With a nod to David Letterman, here are the top ten reasons we needn't worry that President Bush's Iraq policy is politically motivated.

10. If invading Iraq had been politically expedient, Bill Clinton would have done it.

9. War with Iraq anytime over the next year would come too early to help Bush win re-election. President George H.W. Bush attacked Iraq on January 16, 1991, almost exactly two years into his first term, won the war by March 3, was hugely popular and considered unbeatable for re-election. But during the 20 months between the war's end and the 1992 presidential election, voters asked: What have you done for me lately?

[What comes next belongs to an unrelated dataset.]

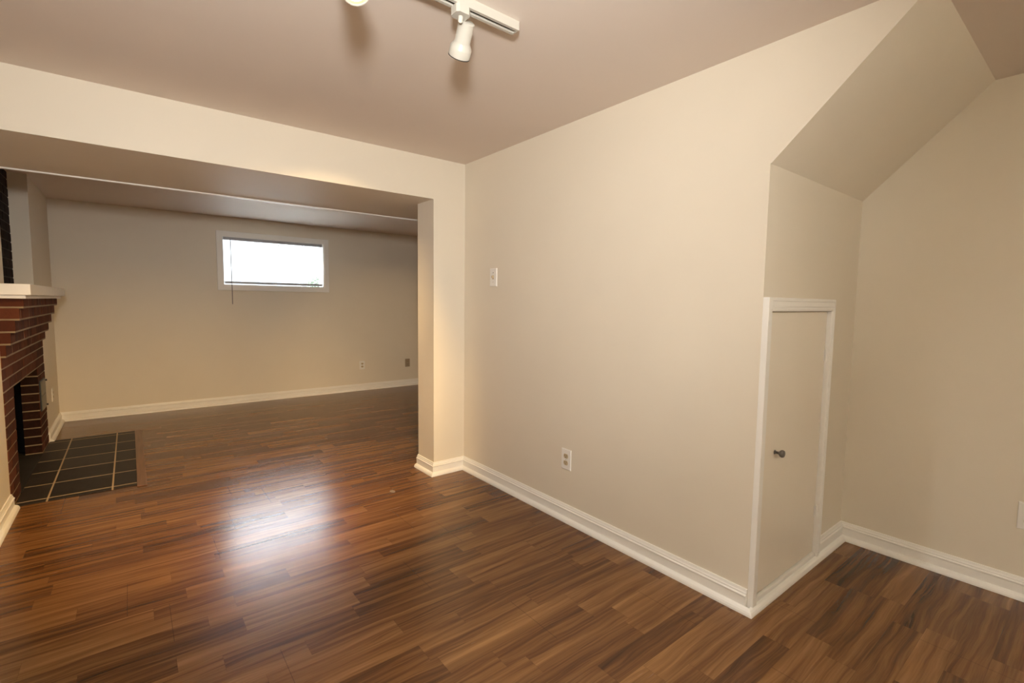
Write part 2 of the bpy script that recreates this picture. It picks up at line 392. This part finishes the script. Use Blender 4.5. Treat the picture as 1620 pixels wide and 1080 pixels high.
obj('bottom_rail', local(B((X0 + .002, X1 - .002, yb - .012, yb + .012, WZ0 + .023, WZ0 + .050), bevel=.003)), 'rail_shade', bl)['label'] = 'white bottom rail, backlit shade in its grey colour'
for cx in (X0 + .10, (X0 + X1) / 2, X1 - .075):
    bm = bmesh.new()
    for dy in (-.0128, .0128): tube(bm, [(cx, yb + dy, WZ1 - .034), (cx, yb + dy, WZ0 + .04)], .0009, 6)
    for z in zs: box(bm, cx - .0006, cx + .0006, yb - .0128, yb + .0128, z - .0012, z - .0004)
    obj('ladder_cord', local(bm), 'blind', bl)
bm = bmesh.new(); wx = -.965
tube(bm, [(wx, yb - .016, WZ1 - .03), (wx - .001, yb - .052, WZ1 - .055), (wx, yb - .054, 1.60), (wx + .002, yb - .054, 1.172)], .0042, 8)
obj('wand', local(bm), 'wand', bl, True)['label'] = 'thin grey tilt wand hanging below the frame'

# ---------------------------------------------------------------- outside the window
struct('ground', B((-14, 14, YB + .2, 22, 1.10, 1.30)), 'grass')
tr_ = thing('tree', 'bare pale tree standing outside the basement window', 'tree', (1.15, 8.4, 1.30))
bm = bmesh.new(); tube(bm, [(0, 0, -.01), (.02, 0, .5), (-.03, .05, 1.2), (0, 0, 2.2), (.05, .1, 3.4)], [.11, .09, .08, .07, .05], 10); obj('trunk', bm, 'bark', tr_, True)
bm = bmesh.new()
for (h, dx, dy, up, r) in ((.55, .5, .1, .7, .035), (.75, -.6, .2, .8, .035), (1.1, .7, -.1, .9, .03), (1.35, -.5, -.2, 1.0, .03), (1.7, .45, .3, 1.0, .028)):
    tube(bm, [(0, 0, h), (dx * .4, dy * .4, h + up * .35), (dx, dy, h + up)], [r, r * .8, r * .35], 7)
    tube(bm, [(dx * .4, dy * .4, h + up * .35), (dx * .9, dy * .4 + .2, h + up * .5)], [r * .6, r * .3], 6)
obj('branches', bm, 'bark', tr_, True)
def bush(loc, r, n, label):
    t = thing('bush', label, 'bush', loc, 0, 'bushes outside the window'); bm = bmesh.new()
    for i in range(5):
        a = i * 1.26; tube(bm, [(0, 0, -.01), (.3 * r * math.cos(a), .3 * r * math.sin(a), .5 * r), (.7 * r * math.cos(a), .7 * r * math.sin(a), 1.1 * r)], [.012, .009, .004], 6)
    obj('stems', bm, 'bark', t, True); bm = bmesh.new()
    for i in range(n):
        v = Vector((random.gauss(0, 1), random.gauss(0, 1), random.gauss(0, 1))).normalized() * r * random.uniform(.45, 1); p = v + Vector((0, 0, r * 1.05))
        q = Matrix.Translation(p) @ Matrix.Rotation(random.uniform(0, 6.28), 4, 'Z') @ Matrix.Rotation(random.uniform(-.9, .9), 4, 'X')
        s = random.uniform(.03, .05) * (r / .3) ** .5
        vs = [bm.verts.new(q @ Vector(c)) for c in ((0, -s, 0), (s * .5, 0, .004), (0, s, -.006), (-s * .5, 0, .004))]; bm.faces.new(vs)
    obj('foliage', bm, 'leaf', t); return t
bush((.55, 5.3, 1.30), .17, 260, 'green bush outside at the right end of the window')
bush((-1.55, 5.2, 1.30), .12, 160, 'green bush outside at the left end of the window')

# ---------------------------------------------------------------- fireplace
fp = thing('fireplace', 'corbelled red brick fireplace with white mantel shelf and black firebox at left', 'fireplace', (XW, (NY + FY) / 2, 0))
OX, OY = XW, (NY + FY) / 2
def fl(bm): bmesh.ops.translate(bm, vec=(-OX, -OY, 0), verts=bm.verts[:]); return bm
FB0, FB1, FBZ = 1.238, 2.232, .680       # firebox opening
bm = bmesh.new(); mo = bmesh.new(); J = .0095
def course(z0, z1, xf, y0, y1, shift, depth=.10, mod=.2, ins=.0025):
    """one row of bricks whose face stands at xf; z0..z1 includes the joint under it"""
    y = y0 - shift * mod
    while y < y1 - .004:
        a, b = max(y, y0), min(y + mod - J, y1)
        if b - a > .012:
            j = random.uniform(-.0012, .0012); box(bm, xf - depth, xf + j, a, b, z0 + J, z1, .0022)
        y += mod
    box(mo, xf - depth, xf - ins, y0 + ins, y1 - ins, z0 - .0005, z1 + .0005)
cz = [1.2175, 1.1625, 1.0925, 1.0222, .952, .8815]
cxf = [-2.383, -2.402, -2.4225, -2.445, -2.467]
for i in range(5): course(cz[i + 1], cz[i], cxf[i], NY - .004, FY, (i % 2) * .5, .10 + cxf[i] - XW, .1035, .0016)
XF = XW + .004
zs_ = [.8815 + .0001]
z = .8113
while z > 0: zs_.append(z); z -= .0675
zs_.append(0.0)
for i, (zt, zb) in enumerate(zip(zs_, zs_[1:])):
    sh = (i % 2) * .5
    if zt - zb < .02: continue
    if zb >= FBZ - .02: course(zb, zt, XF, NY, FY, sh)
    else:
        course(zb, min(zt, 9), XF, NY, FB0, sh); course(zb, zt, XF, FB1, FY, sh + .35)
br = obj('brick_surround', fl(bm), 'brick', fp); obj('mortar_joints', fl(mo), 'mortar', br)
bm = B((XW - .45, XW - .096, FB0 - .25, FB1 + .15, FBZ + .02, FBZ + .06), (XW - .45, XW - .44, FB0 - .25, FB1 + .15, 0.0, FBZ + .02), (XW - .44, XW - .1, FB0 - .25, FB0 - .24, 0.0, FBZ + .02), (XW - .44, XW - .1, FB1 + .14, FB1 + .15, 0.0, FBZ + .02), (XW - .44, XW - .10, FB0 - .24, FB1 + .14, -.004, .001), (XW - .104, XW - .006, FB0 + .001, FB1 - .001, FBZ - .004, FBZ + .02))
obj('firebox', fl(bm), 'soot', fp)['label'] = 'black sooty firebox lining'
# recessed upper chimney face
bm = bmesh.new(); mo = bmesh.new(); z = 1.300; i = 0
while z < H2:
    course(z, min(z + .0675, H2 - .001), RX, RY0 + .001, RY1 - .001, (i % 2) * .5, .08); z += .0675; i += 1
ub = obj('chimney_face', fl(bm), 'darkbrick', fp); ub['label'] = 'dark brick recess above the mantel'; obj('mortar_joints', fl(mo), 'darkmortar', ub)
bm = B((XW + .0005, -2.342, .868, 2.745, 1.2375, 1.3005), bevel=.003); box(bm, RX - .08, XW + .003, RY0 + .001, RY1 - .001, 1.238, 1.300)
mt = obj('mantel_shelf', fl(bm), 'trim', fp); mt['label'] = 'white painted mantel shelf'
obj('bed_mould', fl(B((XW + .0005, -2.366, .892, 2.715, 1.2175, 1.2375), bevel=.003)), 'trim', mt)
sp = obj('side_plate', fl(B((XF + .008, XF + .014, 2.262, 2.48, .455, .565), (XF + .008, XF + .014, 2.262, 2.48, .335, .449), bevel=.002)), 'steel', fp); sp['label'] = 'grey metal two-leaf plate beside the firebox opening'
obj('plate_backing', fl(B((XF, XF + .0078, 2.25, 2.49, .33, .57))), 'iron', sp)
for zz in (.553, .352):
    bm = bmesh.new(); lathe(bm, [(.005, 0), (.005, .005), (.008, .006), (.008, .010), (.005, .012)], 12, Matrix.Translation((XF + .0135, 2.46, zz)) @ Matrix.Rotation(math.radians(90), 4, 'Y')); obj('bolt', fl(bm), 'iron', sp, True)
obj('firebox_floor', fl(B((XW - .44, XW + .0055, FB0 + .002, FB1 - .002, 0.0012, .004))), 'darktile', fp)
hk = obj('wall_hook', B((XF - .001, XF + .004, .985, 1.003, .957, .985), bevel=.0015), 'white'); bm = bmesh.new()
tag(hk, 'small white hook stuck on the brick below the mantel', 'hook')

hearth = obj('hearth', B((XW + .006, -1.915, .975, 2.635, 0.0, .004), bevel=.001), 'tile')
tag(hearth, 'dark slate tiled hearth with pale grout set in the wood floor', 'hearth')
struct('trim_2', B((-1.9145, -1.862, .945, 2.640, 0.0, .006), bevel=.0025), 'oak')

# ---------------------------------------------------------------- outlets and switch (local: plate faces -Y)
def plate(w=.0735, h=.1165, mat='white'):
    bm = bmesh.new()
    P = [(-w / 2, -h / 2), (w / 2, -h / 2), (w / 2, h / 2), (-w / 2, h / 2)]; q = [(x * .93, z * .955) for x, z in P]
    r = [[bm.verts.new((x, 0, z)) for x, z in P], [bm.verts.new((x, -.0035, z)) for x, z in P], [bm.verts.new((x, -.0062, z)) for x, z in q]]
    for a, b in zip(r, r[1:]):
        for i in range(4): bm.faces.new((a[i], a[(i + 1) % 4], b[(i + 1) % 4], b[i]))
    bm.faces.new(r[0]); bm.faces.new(r[-1]); return bm
def outlet(label, loc, rz, mat='white', rmat='almond'):
    t = thing('wall_outlet', label, 'outlet', loc, rz, 'duplex wall outlets')
    obj('cover_plate', plate(), mat, t)
    for dz in (.0195, -.0195):
        bm = bmesh.new(); pts = []
        for k_ in range(24):
            a = k_ * math.pi / 12; pts.append((.0168 * math.cos(a), max(-.0125, min(.0125, .0168 * math.sin(a))) + dz))
        prism(bm, pts, 'y', -.0080, -.005); rc = obj('receptacle', bm, rmat, t)
        bm = B((-.0075, -.0052, -.0085, -.0075, dz - .001, dz + .008), (.0052, .0075, -.0085, -.0075, dz + .0, dz + .007))
        lathe(bm, [(.0026, 0), (.0026, .001)], 12, Matrix.Translation((0, -.0076, dz - .0065)) @ Matrix.Rotation(math.radians(90), 4, 'X')); obj('slot', bm, 'dark', rc)
    bm = bmesh.new(); lathe(bm, [(.0035, 0), (.0032, .0012), (.001, .0017)], 12, Matrix.Translation((0, -.006, 0)) @ Matrix.Rotation(math.radians(90), 4, 'X')); obj('screw', bm, 'cream', t)
    return t
R90 = math.pi / 2
o1 = outlet('white outlet with almond sockets low on the long right wall', (0, -1.072, .350), -R90)
dup(o1, (.577, YB, .3475), 0, 'white outlet low on the far wall under and right of the window')
o2 = outlet('dim tan outlet on the far wall, half hidden beside the stub wall', (1.256, YB, .336), 0, 'tan_plate', 'tan_plate')
dup(o1, (W, -2.786, .356), -R90, 'white outlet cut off by the right edge of the picture')
dup(o1, (XW, 3.02, .345), R90, 'white outlet seen edge-on beyond the fireplace')
sw = thing('light_switch', 'white toggle light switch on the right wall near the corner', 'switch', (0, -.358, 1.395), -R90)
obj('cover_plate', plate(.0735, .1185), 'white', sw)
obj('toggle', B((-.005, .005, -.017, -.0055, -.004, .011), (-.0085, .0085, -.0072, -.0055, -.013, .013), bevel=.0012), 'almond', sw)
for dz in (.030, -.030):
    bm = bmesh.new(); lathe(bm, [(.0036, 0), (.0032, .0012), (.001, .0017)], 12, Matrix.Translation((0, -.006, dz)) @ Matrix.Rotation(R90, 4, 'X')); obj('screw', bm, 'dark' if dz > 0 else 'cream', sw)

# ---------------------------------------------------------------- track lighting
TY0, TY1, TX0, TX1 = -1.600, -1.562, -2.25, -.808
tk = thing('track_rail', 'white lighting track running across the ceiling', 'light track', ((TX0 + TX1) / 2, (TY0 + TY1) / 2, H))
ox, oy = (TX0 + TX1) / 2, (TY0 + TY1) / 2
def tl(bm): bmesh.ops.translate(bm, vec=(-ox, -oy, -H), verts=bm.verts[:]); return bm
zb = H - .030
obj('channel', tl(B((TX0, TX1, TY0, TY0 + .011, zb, H), (TX0, TX1, TY1 - .011, TY1, zb, H), (TX0, TX1, TY0 + .011, TY1 - .011, H - .020, H))), 'cream', tk)
obj('conductor_slot', tl(B((TX0 + .03, TX1 - .022, TY0 + .011, TY1 - .011, H - .0215, H - .020))), 'dark', tk)['label'] = 'dark slot along the underside'
for xx in (TX0, TX1): obj('end_cap', tl(B((xx - .006 if xx == TX1 else xx, xx if xx == TX1 else xx + .006, TY0 + .010, TY1 - .010, zb, H - .02))), 'cream', tk)
ym = (TY0 + TY1) / 2
def spot(label, top, d, rim='dark'):
    top = Vector(top); d = Vector(d).normalized(); base = Vector((top.x - .035, ym, H - .030))
    t = thing('track_spotlight', label, 'spotlight', base, 0, 'spotlights on the ceiling track')
    def lo(bm): bmesh.ops.translate(bm, vec=-base, verts=bm.verts[:]); return bm
    bm = bmesh.new(); x = base.x
    prism(bm, [(x - .026, ym - .015), (x - .017, ym - .023), (x + .017, ym - .023), (x + .026, ym - .015), (x + .026, ym + .015), (x + .017, ym + .023), (x - .017, ym + .023), (x - .026, ym + .015)], 'z', H - .056, H - .0302)
    obj('adapter', lo(bm), 'cream', t)
    Mq = Matrix.Translation(top) @ d.to_track_quat('Z', 'Y').to_matrix().to_4x4()
    bm = bmesh.new(); p0 = base + Vector((0, 0, -.022))
    tube(bm, [p0, p0 + Vector((0, 0, -.018)), top + d * .012 + Vector((-.022, 0, .004)), top + d * .026 + Vector((-.012, 0, 0))], .0075, 12)
    obj('swivel_stem', lo(bm), 'cream', t, True)
    bm = bmesh.new()
    lathe(bm, [(.022, 0), (.0265, .003), (.0268, .062), (.0285, .066), (.036, .078), (.0375, .082), (.0375, .107), (.0355, .107), (.0355, .084), (.024, .066), (.024, .006)], 32, Mq)
    obj('lamp_can', lo(bm), 'cream', t, True)
    bm = bmesh.new(); lathe(bm, [(.0378, .1072), (.0378, .1100), (.0345, .1100), (.0345, .1072)], 32, Mq); r_ = obj('rim', lo(bm), rim, t, True)
    if rim == 'dark': r_['label'] = 'black rim'
    if True:
        bm = bmesh.new(); lathe(bm, [(.012, .045), (.014, .060), (.024, .078), (.031, .094), (.031, .102), (.025, .110), (.012, .115), (.003, .116)], 24, Mq); obj('bulb', lo(bm), 'bulb', t, True)['label'] = 'glowing warm bulb'
    return t
spot('white can spotlight near the right end of the ceiling track', SPOT_TOP[0], SPOT_DIR[0])
spot('spotlight whose glowing bulb shows at the top edge of the picture', SPOT_TOP[1], SPOT_DIR[1], 'cream')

8. The public already has evaluated Bush's motives and found them trustworthy. In a September 13-16, 2002 Gallup poll, only 26 percent of Americans said President Bush is taking action against Iraq now "mainly because it might help the Republicans in this year's congressional elections." Even a majority of Democrats said Bush is motivated by a desire to protect the U.S. Gallup further reported: "...Americans are not as generous in their feelings about the Democrats, however. By a margin of 59 percent to 35 percent, they are more likely to think that the reluctance of some Democrats to have a vote on military action before the November elections results from politics rather than a genuine desire to obtain more evidence." 1

7. Presidents historically have tried to avoid war talk before elections, not the other way around. Case in point: Franklin Roosevelt's pledge to keep the U.S. out of World War II, insincere as it might have been, helped him win a third term in 1940.

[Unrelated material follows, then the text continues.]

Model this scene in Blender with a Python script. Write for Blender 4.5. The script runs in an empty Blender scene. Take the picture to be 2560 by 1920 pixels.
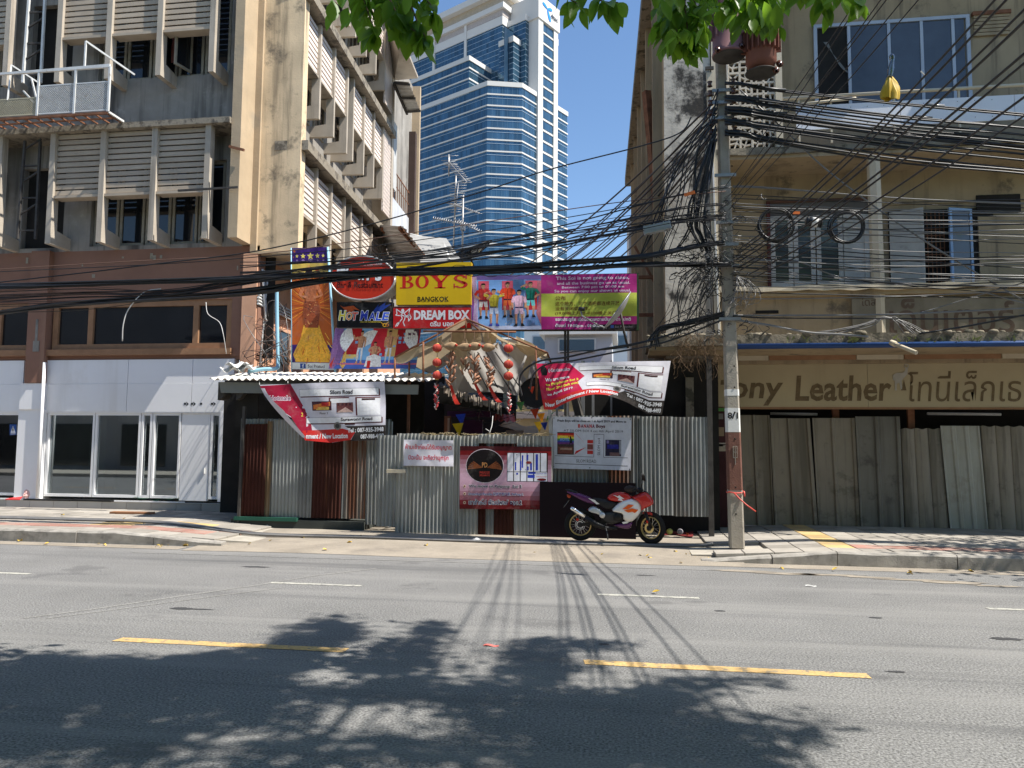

6. Wars are risky. If this one - which has more difficult objectives than the one his father fought - doesn't go well, the voters will blame Bush. Bush's approval ratings were as high as 70 percent in some polls in September. 2 Politically, he doesn't need to take big risks.

5. The argument by opponents of Bush that Bush's Iraq policy is designed to distract voters from the Enron scandal is weak, since the voters aren't holding Bush or the Republicans responsible for Enron. Key decisions in the Enron collapse, in fact, were made in 1998, when Bill Clinton was President and Monica Lewinsky was on page one. If the GOP were suffering from the Enron scandal, they'd blame Clinton first.

4. Bush has remained steadfast in his plans despite criticism from international capitals, many Democrats and major media. A study by the Center for Media and Public Affairs found that 72 percent of the coverage by the New York Times and the three broadcast networks' news divisions was critical of Bush's position. 3 What politician would invite this kind of criticism before an election unless he believes in the policy?

3. Support for regime change in Iraq transcends politics and is longstanding. Case in point: In October 1998, when Bush was still governor of Texas, the U.S. House approved a bill providing $97 million to promote regime change in Iraq by a landslide vote of 360-38. The U.S. Senate passed it unanimously. 4

2. Regime change in Iraq is necessary. Hussein has devastating weapons; is acquiring more; he hates America and is demonstrably willing to kill. Men and women, children and even babies all have been killed by Hussein. Bush wants to prevent more murders of innocents. Those who oppose Bush's plan have yet to propose a better one.

1. Honorable men don't go to war for selfish motives.


1 David Moore, "Focus on Iraq Could Help Republicans in November Elections," press release, The Gallup Organization, September 19, 2002, downloaded from the Internet at http://www.gallup.com/poll/releases/pr020919.asp on September 22, 2002.

2 "Bush's Popularity on the Rise: Polls See Approval Rate of Around 70%," Associated Press, September 20, 2002.

3 "Media Knock Iraq Plans," press release, Center for Media and Public Affairs, Washington, D.C., September 9, 2002, downloaded from http://www.cmpa.com/pressrel/Iraq2002PR.htm on September 23, 2002.

4 Joel Rosenberg, "Flashtraffic: Political Buzz from Washington," World magazine, September 21, 2002, p. 8.